Sabah erkenden uyanıyorsun. Duş alınıyor, sinek kaydı tıraş olunuyor, en havalı parfüm sıkılıyor. Gardıroptan özel günler için saklanan o tertemiz kıyafet seçiliyor. Gitar sırtlanıyor, repertuar cebe atılıyor. Tam o sırada evin önünde uzun, siyah bir araç beliriyor. Sürücü bile gözlük takmış, öyle ciddi.

Araca biniyorsun, gidiş bir başka. Televizyon kanalına varıyorsun, kapıda herkes seni ayakta karşılıyor. “Hoş geldiniz hocam!”lar, “İyi ki geldiniz efendim!”ler… Bir yandan kahve geliyor, bir yandan kurabiye. Sanki Grammy törenine davet edilmiş gibisin.

Program başlıyor. Sunucu, “Siz müziğin duygulara tercümanı gibisiniz” deyince, yüzün istemsiz gülümsüyor ama içinde “Bu biraz fazla değil mi ya?” hissi de dolanıyor. Gitarı eline alıyorsun, fonda tınılar, önde edebiyat dünyasından ağır bir konuk. Sohbet koyulaşıyor. Binlerce kişi ekran başında; kimisi çayını yudumluyor, kimisi “Aaa ben bu adamı tanıyorum” diyerek ekranın sesini açıyor.

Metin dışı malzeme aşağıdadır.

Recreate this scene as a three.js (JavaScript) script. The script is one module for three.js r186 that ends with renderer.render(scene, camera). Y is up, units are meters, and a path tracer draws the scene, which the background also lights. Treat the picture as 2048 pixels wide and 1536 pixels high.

Ve final… Alkışlar, teşekkürler, sosyal medyada birkaç story… Araç yine kapıda, seni özenle evine bırakıyor. Kapıyı açıyorsun ve...

BAM!

Gerçeklik suratına tokat gibi çarpıyor.

Evin salonu savaş alanı gibi. Eşin temizlik modunda; elinde bez, alnında ter. “Sen geldin mi? O zaman şu koltuğun altını bir süpür de, belim koptu,” diyor. O havalı takım elbise bir anda temizlik önlüğüne dönüşüyor. Gitar bir kenarda, elde elektrik süpürgesi. Az önce canlı yayında halkı mest eden sen, şimdi halının köşesinde toz kovalıyorsun.

Hayat işte… Birgün prime-time'da, ertesi gün priz dibinde!

-Şöhret geçici, toz kalıcı. Özellikle koltuğun altındaki…

Şöhret bir rüyaysa, Dyson bir kabus,

Işıklar altından geldim, döndüm evin abuk sabuk tozuna.

Stüdyoda alkış, evde temizlik telaşı,

Parfüm kokusu gitti, yerini çamaşır suyuna bıraktı başa başa.